Deities dazzle in Navratri gold rush

Less than a month ago, Mumbaikars liberally showered their love, affection and wealth on Ganpati. But the reservoirs are far from empty.

That’s apparent once you do the rounds of the Navratri and Durga Puja pandals in the city. In spite of the prohibitive prices of gold and silver, most idols of gods and goddesses are wreathed with the precious metals.

In all her splendour: The Goddess at the Natraj Navratri Utsav Mandal in Byculla, which is celebrating its platinum jubilee this year. Pic/Sayed Sameer Abedi

The race that was on between various Ganpati mandals to popularise their idols and attract more crowds has caught on with Navratri organisers.

Till a few years ago Navratri mandals were mostly preoccupied with organising the Dandiya Raas. But with a deadline being imposed, they have now started taking more interest in embellishing the pandals.

The venues, which were earlier done up by mandal members are today designed by art directors. The Durga Puja pandals too are replete with the traditional touch of Bengal.

The funds involved are also very high as all the Durga Puja organisers offer bhog (prasad) to the devotees for three days. Kolkata artisans usually sculpt the idols and gold is charitably used in the process.

Divine glory
Swapnil Parab, secretary of the Lalbaug Sarvajanik Utsav Mandal, one of the famed Navratri organisers in the city, said, “We have about two kilograms of gold on our idol apart from four to five kilograms of silver donated by several devotees, as many firmly believe the goddess grants all your wishes.”

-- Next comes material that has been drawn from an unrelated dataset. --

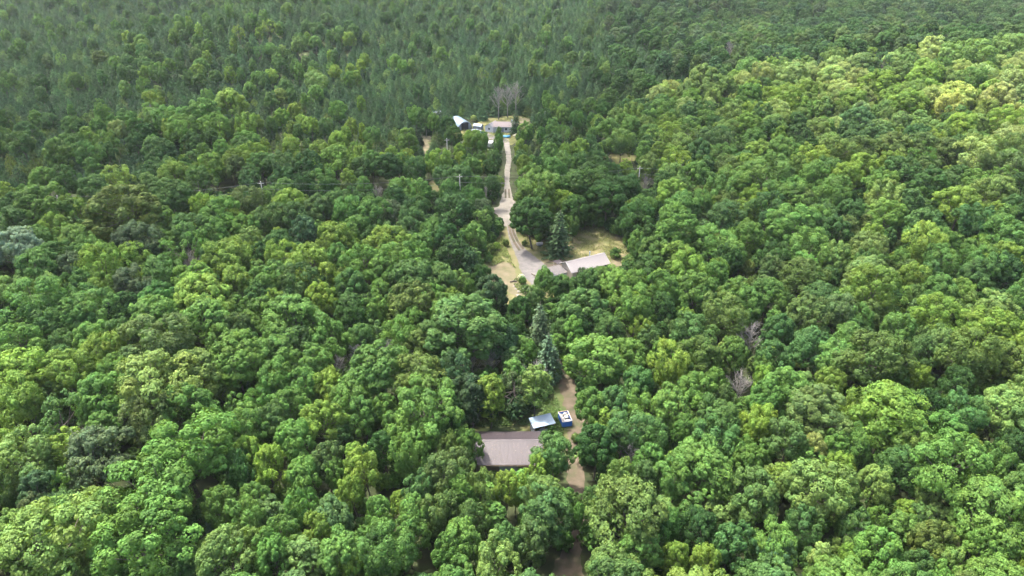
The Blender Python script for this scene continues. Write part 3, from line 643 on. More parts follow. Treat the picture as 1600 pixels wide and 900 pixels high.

Sanjay Naik, president of Natraj Navratri Utsav Mandal in Byculla, said, “We have prepared a 5-ft-long silver necklace plated with 250 grams of gold, as this is our platinum jubilee celebration. We have about 750 grams of gold altogether on our idol.”

The spokesperson of Bengal Club Puja Committee at Dadar said, “Our idols are decked with real gold, but it has been our club’s policy to not weigh the gold because it belongs to Durga Maa and we do not want to commercialise the sentiments of devotees who have donated the valuables to the Goddess.”